I need to return to the definitions above.  They make me think of something a bestie of mine and I have been throwing around lately. "God, I give you permission to offend MY doctrine for YOURS."  See, God's doctrine is 100% accurate.  Mine, yours, theirs is not.  It's not!  And so according to the definitions above I just might be a heretic because I don't, I can't adhere to "dominant theory, opinion, or practice" or "generally accepted beliefs or standards" and I don't see where God is asking me to conform (in one of the definitions above it mentions that a heretic is a nonconformist), in fact I see quite the opposite - he asks us to be nonconformists!  "Do not conform to the pattern of this world, but be transformed by the renewing of your mind. Then you will be able to test and approve what God’s will is—his good, pleasing and perfect will." (Romans 12:2)

Here's my take on this.  And mind you, I haven't worked this all out prior to typing these words.  I'm working it out RIGHT NOW, while typing.  This is hot off the press, fresh off my brain stuff going on.  So here's my take.  Just because it is generally accepted doesn't mean it is right and/or biblical!  But the Church has made some generally accepted things as good as Gospel when it fact they are not.  Just because some belief is a dominant one doesn't mean it is right and/or biblical!  But the Church has made it seem so.

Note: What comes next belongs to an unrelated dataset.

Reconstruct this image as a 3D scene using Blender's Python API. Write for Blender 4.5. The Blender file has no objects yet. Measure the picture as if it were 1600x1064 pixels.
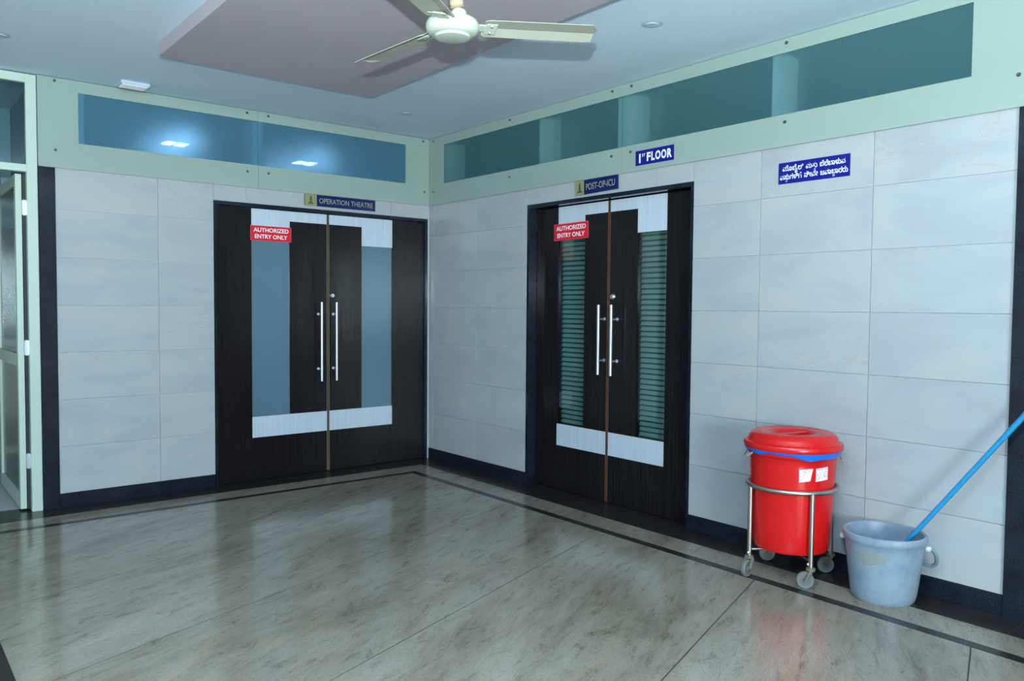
import bpy, bmesh, math, random
from mathutils import Vector, Matrix
random.seed(7)
SC = bpy.context.scene
COL = SC.collection
PI = math.pi

# ------------------------------------------------------------------ camera
CAM = Vector((-3.80845, -5.78653, 1.32501))
fw = Vector((0.63283757, 0.77311056, -0.04262255))
rt = Vector((0.77400708, -0.63312521, 0.00809371))
up = Vector((0.02072808, 0.03811216, 0.99905846))
cd = bpy.data.cameras.new('camera')
cd.sensor_width = 36.0
cd.lens = 1241.978 / 1600 * 36.0
cd.clip_start = 0.05
co = bpy.data.objects.new('camera', cd)
COL.objects.link(co)
co.matrix_world = Matrix(((rt.x, up.x, -fw.x, CAM.x), (rt.y, up.y, -fw.y, CAM.y), (rt.z, up.z, -fw.z, CAM.z), (0, 0, 0, 1)))
SC.camera = co

# ------------------------------------------------------------------ world, lights, exposure
W = bpy.data.worlds.new('world')
SC.world = W
W.use_nodes = True
bg = W.node_tree.nodes['Background']
bg.inputs['Color'].default_value = (0.72, 0.90, 0.98, 1)
bg.inputs['Strength'].default_value = 0.80


def area(name, loc, direction, size, power, color, shape='DISK', size_y=None):
    l = bpy.data.lights.new(name, 'AREA')
    l.shape = shape
    l.size = size
    if size_y:
        l.size_y = size_y
    l.energy = power
    l.color = color
    o = bpy.data.objects.new(name, l)
    COL.objects.link(o)
    o.location = loc
    o.rotation_euler = Vector(direction).to_track_quat('-Z', 'Y').to_euler()
    return o


# the photographer's flash, just above the lens
area('flash_light', (-3.80, -5.77, 1.60), (0.64, 0.76, 5.0), 0.07, 425, (0.80, 0.94, 1.0))
# daylight from the windows of the foyer behind
area('foyer_window_light', (-6.5, -13.0, 1.6), (0.45, 0.88, 0.02), 2.6, 840, (0.76, 0.92, 0.98), 'RECTANGLE', 1.8)

SC.view_settings.view_transform = 'Standard'
SC.view_settings.look = 'None'
SC.view_settings.gamma = 1.0
SC.view_settings.use_curve_mapping = False
SC.view_settings.exposure = 0.0
try:
    SC.cycles.max_bounces = 10
    SC.cycles.transmission_bounces = 8
    SC.cycles.transparent_max_bounces = 12
except Exception:
    pass


# ------------------------------------------------------------------ helpers
def lin(r, g, b):
    f = lambda c: (c / 255 / 12.92) if c / 255 <= 0.04045 else ((c / 255 + 0.055) / 1.055) ** 2.4
    return (f(r), f(g), f(b), 1)


def mat(name, col, rough=0.5, metal=0.0, spec=0.5, **kw):
    m = bpy.data.materials.new(name)
    m.use_nodes = True
    b = m.node_tree.nodes['Principled BSDF']
    b.inputs['Base Color'].default_value = col
    b.inputs['Roughness'].default_value = rough
    b.inputs['Metallic'].default_value = metal
    b.inputs['Specular IOR Level'].default_value = spec
    for k, v in kw.items():
        b.inputs[k.replace('_', ' ')].default_value = v
    return m


def nodes(m):
    return m.node_tree.nodes, m.node_tree.links, m.node_tree.nodes['Principled BSDF']


def ramp(N, stops):
    r = N.new('ShaderNodeValToRGB')
    e = r.color_ramp.elements
    while len(e) < len(stops):
        e.new(0.5)
    for i, (p, c) in enumerate(stops):
        e[i].position = p
        e[i].color = c if len(c) == 4 else (*c, 1)
    return r


def coords(N, L, scale=(1, 1, 1), rot=(0, 0, 0), world=True, rnd=False):
    mp = N.new('ShaderNodeMapping')
    mp.inputs['Scale'].default_value = scale
    mp.inputs['Rotation'].default_value = rot
    if world:
        g = N.new('ShaderNodeNewGeometry')
        src = g.outputs['Position']
    else:
        g = N.new('ShaderNodeTexCoord')
        src = g.outputs['Object']
    if rnd:
        oi = N.new('ShaderNodeObjectInfo')
        mu = N.new('ShaderNodeVectorMath')
        mu.operation = 'SCALE'
        cmb = N.new('ShaderNodeCombineXYZ')
        for s in ('X', 'Y', 'Z'):
            L.new(oi.outputs['Random'], cmb.inputs[s])
        L.new(cmb.outputs[0], mu.inputs[0])
        mu.inputs['Scale'].default_value = 37.0
        ad = N.new('ShaderNodeVectorMath')
        L.new(src, ad.inputs[0])
        L.new(mu.outputs[0], ad.inputs[1])
        src = ad.outputs[0]
    # rotate first, then scale
    if rot != (0, 0, 0):
        m0 = N.new('ShaderNodeMapping')
        m0.inputs['Rotation'].default_value = rot
        mp.inputs['Rotation'].default_value = (0, 0, 0)
        L.new(src, m0.inputs['Vector'])
        src = m0.outputs[0]
    L.new(src, mp.inputs['Vector'])
    return mp.outputs[0]


def noise(N, L, v, scale, detail=4, rough=0.5, dist=0.0):
    n = N.new('ShaderNodeTexNoise')
    n.inputs['Scale'].default_value = scale
    n.inputs['Detail'].default_value = detail
    n.inputs['Roughness'].default_value = rough
    n.inputs['Distortion'].default_value = dist
    L.new(v, n.inputs['Vector'])
    return n.outputs['Fac']


def mixc(N, L, fac, a, b, mode='MIX'):
    x = N.new('ShaderNodeMix')
    x.data_type = 'RGBA'
    x.blend_type = mode
    for s, v in ((0, fac), (6, a), (7, b)):
        if hasattr(v, 'is_linked') or hasattr(v, 'links'):
            L.new(v, x.inputs[s])
        else:
            x.inputs[s].default_value = v
    return x.outputs[2]


# ---- materials
def make_tile():
    m = mat('cream_marble_tile', lin(226, 216, 203), 0.16, spec=0.45)
    N, L, b = nodes(m)
    v = coords(N, L, (1.0, 1.0, 2.6), world=True, rnd=True)
    big = noise(N, L, v, 1.7, 4, 0.55, 0.8)
    r1 = ramp(N, [(0.36, lin(163, 169, 175)), (0.52, lin(170, 176, 180)), (0.66, lin(175, 178, 177))])
    L.new(big, r1.inputs[0])
    w = noise(N, L, v, 2.6, 6, 0.6, 1.6)
    r2 = ramp(N, [(0.485, (0, 0, 0)), (0.50, (1, 1, 1)), (0.53, (0, 0, 0))])
    L.new(w, r2.inputs[0])
    msk = noise(N, L, v, 1.1, 2)
    r3 = ramp(N, [(0.48, (0, 0, 0)), (0.66, (0.6, 0.6, 0.6))])
    L.new(msk, r3.inputs[0])
    mu = N.new('ShaderNodeMath')
    mu.operation = 'MULTIPLY'
    L.new(r2.outputs[0], mu.inputs[0])
    L.new(r3.outputs[0], mu.inputs[1])
    c = mixc(N, L, mu.outputs[0], r1.outputs[0], lin(168, 158, 144))
    L.new(c, b.inputs['Base Color'])
    return m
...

And if someone dares to question the generally accepted or dominant belief then light the match.  

REALLY?!?  

Are we that judgemental?  Are we that tied to our own doctrine?  Are we that sure of our accuracy?  Are we that threatened by someone who voices a different perspective?  Voices a doubt?  Voices a question?

REALLY?!? 
(You'll note that I can't help but ask that several times because I'm dumbfounded, just absolutely dumbfounded at the behavior of the Body of Christ and how they - on the whole - are choosing to represent Christ.  No wonder people are plugging their ears and walking the other way.  Were I not a believer in Jesus Christ already I'd be walking the other way as well.  Hey, I'm just being real and honest here.

Apparently "we" are all that and more.  Darn it. 
See, I've been "working" hard at not being like that and more. But unfortunately the yahoo's that act that way are a lot louder than those of us who choose to walk in the footsteps of Jesus. (Yes I just name called by calling them yahoo's.  I have other names I could use but I'm choosing to be the better person here. Cut me some slack!  Yahoo's is actually pretty nice of me.  Again, real and honest.

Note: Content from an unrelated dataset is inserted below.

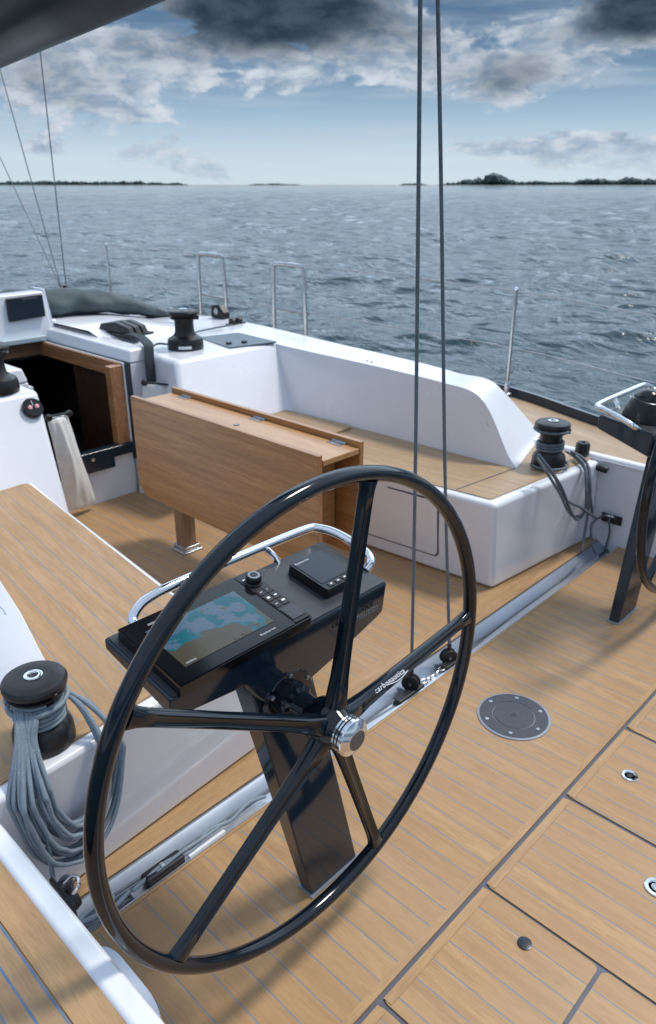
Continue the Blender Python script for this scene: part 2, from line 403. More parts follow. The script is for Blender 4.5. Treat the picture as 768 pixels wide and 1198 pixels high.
def chart_mat():
    m, t, p = new_mat('chart_display'); tc = t.add('ShaderNodeTexCoord').outputs['Object']
    n = t.noise(tc, 9, 5, .5, .3); n2 = t.noise(tc, 23, 4, .55)
    s = t.add('ShaderNodeSeparateXYZ'); t.l.new(tc, s.inputs[0])
    # object origin is the screen's lower-left corner; x to 0.208, y to 0.12
    v = t.m('ADD', t.m('MULTIPLY', s.outputs[1], 5.2), t.m('MULTIPLY', t.m('SUBTRACT', n, .5), 1.5))
    sea = t.mix(t.mr(n2, .44, .5), (.012, .13, .18), (.10, .16, .235))
    col = t.mix(t.mr(v, .20, .235), (.090, .082, .060), t.mix(t.mr(t.m('ADD', v, t.m('MULTIPLY', n2, .4)), .44, .475), (.010, .15, .20), sea))
    gl = t.mr(t.m('ADD', s.outputs[0], s.outputs[1]), .06, .30)
    isl = t.mr(t.noise(tc, 30, 3, .5), .63, .65); col = t.mix(isl, col, (.10, .10, .075))
    cn = t.m('FRACT', t.m('MULTIPLY', t.noise(tc, 14, 3, .5), 13)); cn = t.mr(t.m('ABSOLUTE', t.m('SUBTRACT', cn, .5)), .05, .02)
    col = t.mix(t.m('MULTIPLY', cn, .30), col, (.03, .06, .09))
    t.put(p.inputs['Base Color'], t.mix(.5, col, (0, 0, 0))); t.put(p.inputs['Emission Color'], col)
    p.inputs['Emission Strength'].default_value = .22; p.inputs['Roughness'].default_value = .12
    return m
M_chart = chart_mat()

def water_mat():
    m, t, p = new_mat('sea_water'); geo = t.add('ShaderNodeNewGeometry').outputs['Position']
    mp = t.add('ShaderNodeMapping'); t.l.new(geo, mp.inputs[0]); mp.inputs['Rotation'].default_value = (0, 0, R(38)); mp.inputs['Scale'].default_value = (1, .46, 1)
    mp2 = t.add('ShaderNodeMapping'); t.l.new(geo, mp2.inputs[0]); mp2.inputs['Rotation'].default_value = (0, 0, R(62)); mp2.inputs['Scale'].default_value = (1, .5, 1)
    a = t.noise(mp.outputs[0], .85, 2, .5, .3); b = t.noise(mp.outputs[0], 2.1, 3, .55, .6); c = t.noise(mp2.outputs[0], 5.2, 4, .6, .4)
    ridge = t.m('SUBTRACT', 1, t.m('MULTIPLY', t.m('ABSOLUTE', t.m('SUBTRACT', b, .5)), 2.6))     # short peaked wavelets
    h = t.m('ADD', t.m('ADD', t.m('MULTIPLY', a, .62), t.m('MULTIPLY', ridge, .105)), t.m('MULTIPLY', c, .10))
    far = t.noise(mp.outputs[0], .03, 4, .6)
    t.put(p.inputs['Base Color'], t.mix(t.mr(far, .35, .65), (.026, .052, .066), (.036, .066, .082)))
    p.inputs['Roughness'].default_value = .07; p.inputs['IOR'].default_value = 1.333
    t.put(p.inputs['Normal'], bumpn(t, h, 1.0, .42))
    return m
M_sea = water_mat()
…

Above I made the suggestion that maybe I am a heretic in the best way possible.  Based on the definitions given I would say that the best way possible would mean that I don't blindly accept "generally accepted ideas or practices" and I don't blindly follow the "dominant opinions and theories" but I do what God asks me to do and I study his Word and his doctrine for myself!  According to the definitions and to the people who called me a heretic by being a "Berean" I am, in fact, a heretic!  So I'm choosing to say that I am a heretic in the best way possible because I'm choosing God over man, over myself!  I'm saying to God that I'm willing to have him expose my wrong thinking, my judgemental thinking, my unbiblical patterns and whatever else he needs to rid me of for the sake of his doctrine.  Because when it comes right down to it my heart really does want God's doctrine over my own or someone else's.

Maybe I'm delusional for choosing to "embrace" (okay I'm not really there yet - face it, the word or rather label 'heretic' stings a bit.  Not to mention the other names I was called.) the label "heretic". Maybe I'm choosing to read into it to ease my hurt heart.  Maybe I'm in denial about the definitions and don't want to see it for what it really is. 

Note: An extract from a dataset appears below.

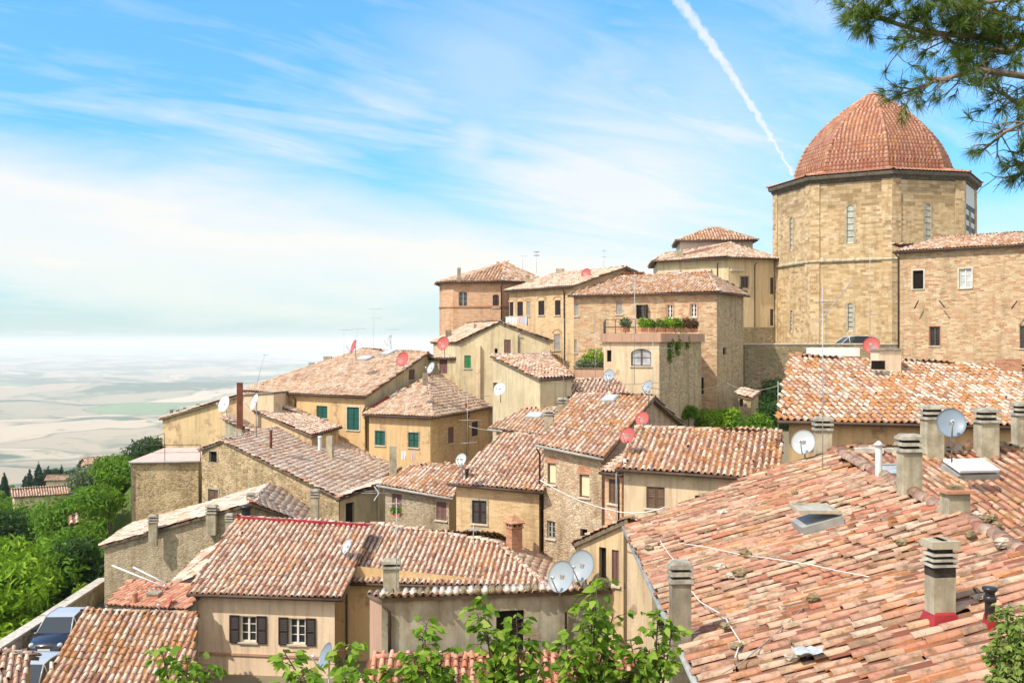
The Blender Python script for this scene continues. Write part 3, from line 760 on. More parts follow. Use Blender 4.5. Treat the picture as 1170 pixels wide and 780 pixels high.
def chimney(ro, org, q, w, h, style, rz, d=None, mat=None, name='chimney', base=None, slabs=3):
    if rz is None: rz = math.radians(R.uniform(-12, 12))
    mb = MB(); d = d if d is not None else .85; c = V((q.x, q.y, q.z)); cm = M[mat or 'chim']; z = c.z
    def bx(zc, sx, sy, sz, m, taper=1.0): mb.box((c.x, c.y, zc), (sx, sy, sz), m, rz, taper=taper)
    if style == 'stack':
        hh = h - .30 * w * slabs * .75 - .05; bx(z + hh / 2 - .35, w, w * d, hh + .7, cm)
        zz = z + hh
        for i in range(slabs):
            bx(zz + .035, w * 1.22, w * d * 1.25, .07, M['cement'], .94)
            if i < slabs - 1: bx(zz + .07 + w * .075, w * .78, w * d * .78, w * .15 + .01, M['soot'])
            zz += .07 + w * .15
        zz -= w * .15; bx(zz + .02, w * 1.05, w * d * 1.05, .05, M['cement'], .8)
    elif style == 'louvre':          # tall cement flue with thin tilted louvres and a pale block cap
        hh = h * .70; bx(z + hh / 2 - .3, w * .86, w * .86 * d, hh + .6, cm)
        bx(z + hh * .91, w * .868, w * .868 * d, h * .13, M['soot'])
        for i in range(3):
            bx(z + hh + h * (.01 + .065 * i), w * 1.08, w * 1.08 * d, .035, M['cement'], .9); bx(z + hh + h * (.04 + .065 * i), w * .7, w * .7 * d, h * .065, M['soot'])
        bx(z + h * .955, w * 1.12, w * 1.12 * d, h * .09, M['chim'])
        for sx in (-.25, 0, .25): bx(z + h + .004, w * .2, w * .7, .012, M['chim_dark'])
    elif style == 'plain': bx(z + h / 2 - .3, w, w * d, h + .6, cm)
    elif style == 'flatcap':
        bx(z + h / 2 - .35, w, w * d, h + .55, cm, .97); bx(z + h - .09, w * 1.28, w * d * 1.28, .06, M['pot']); bx(z + h - .02, w * .6, w * .5, .06, M['rock'])
    elif style == 'capped':
        bx(z + h / 2 - .35, w, w * d, h + .5, cm); bx(z + h - .06, w * 1.2, w * d * 1.2, .07, M['cement'])
    elif style == 'brick':
        bx(z + h / 2 - .35, w, w * d, h + .6, M['chim_brick']); bx(z + h - .03, w * 1.15, w * d * 1.15, .06, M['pot'])
    elif style == 'lantern':         # brick shaft, open arcaded lantern and a little pyramid
        bx(z + h * .31 - .3, w * .72, w * .72, h * .62 + .6, M['chim_brick']); bx(z + h * .615, w * .85, w * .85, h * .04, M['chim_brick'])
        for i in (-1, 0, 1):
            for j in (-1, 0, 1):
                if i or j: mb.box((c.x + (i * math.cos(rz) - j * math.sin(rz)) * w * .32, c.y + (i * math.sin(rz) + j * math.cos(rz)) * w * .32, z + h * .68), (w * .13, w * .13, h * .11), M['chim_brick'], rz)
        bx(z + h * .68, w * .3, w * .3, h * .1, M['dark']); bx(z + h * .745, w * .98, w * .98, h * .03, M['chim_brick']); bx(z + h * .88, w * 1.05, w * 1.05, h * .24, M['chim_brick'], .05)
    elif style in ('pipe', 'pipecap', 'black'):
        pm = M[mat or 'pipe_white']; r = w / 2
        mb.lathe((c.x, c.y, z - .3), [(r, 0), (r, h + .3 - r)], pm, 12)
        if style == 'pipecap': mb.lathe((c.x, c.y, z + h - r * 1.2), [(r * 1.1, 0), (r * 1.7, r * .2), (0.01, r * 1.4)], pm, 12)
        elif style == 'black':
            mb.lathe((c.x, c.y, z + h * .62), [(r, 0), (r * 1.3, .01), (r * 1.3, .08), (r, .09)], pm, 12); mb.lathe((c.x, c.y, z + h - r * 1.2), [(r, 0), (r * 1.55, r * .6), (r * 1.55, r * 1.1), (r, r * 1.2), (.01, r * 1.2)], pm, 14)
        else: mb.lathe((c.x, c.y, z + h - r), [(r, -.02), (r * 1.15, 0), (r * 1.15, r * .8), (r * .8, r), (.01, r)], pm, 12)
    if base: mb.lathe((c.x, c.y, z - .1), [(w * .95, -.15), (w * .9, 0), (w * .62, .26), (w * .5, .30)], M[base], 4, smooth=False, a0=rz + math.pi / 4)
    return mb.build(name, ro, org)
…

Or maybe, just maybe, I'm on to something. 

Maybe, just maybe, I'm not the only heretic in my circles of influence.  Maybe this will start a revolution of heretics.  People willing to say to God, "God, I give you permission to offend MY doctrine for YOURS."  Maybe those kind of people are heretics in the best way possible. 

Maybe heretics won't be a dirty Christian word and insult anymore.  Maybe it can become a compliment.

Maybe. 

All I know is on March 16, 2011 I became a heretic.  And who knows?  Well God.  He knows! Awesome?  Maybe!

4 comments:

Stephanie said...

Well, you're the nicest heritic *I* know. <3 you sweetheart...and I love all of your writings.

KimberB said...

Love the quote "God, I give you permission to offend MY doctrine for YOURS."
I agree with you wholeheartly! I remember the day I first knew I had begun down the road of being a "radical" for Christ. Oh, I had been a "good Christian" for years, but not one who "departed markedly from the usual or customary" according to religion. But now I was beginning to see like a radical, think like a radical, act like a radical "of or going to the root or origin; fundamental" or "thoroughgoing or extreme, especially as regards change from accepted or traditional forms."

Anonymous said...

Hello friend, from one heretic to another.

I don't know why people are so territorial about their beliefs, especially when often times they are not even biblical, and yet, there you have it. I think it is because we like our comfort zones and we don't want to have to examine what we believe. If someone else believes differently, it's easier to just categorically pronounce them as wrong than to ponder or examine their belief. Anf for some reason we want uniformity not unity. Alack!
Big hugs to you my heretical friend! :-)
--Jen

Brandon said...

Ha! Awesome. As someone who is a bigger heretic than you, welcome to the fold! It's a heck of a lot more comfy out here.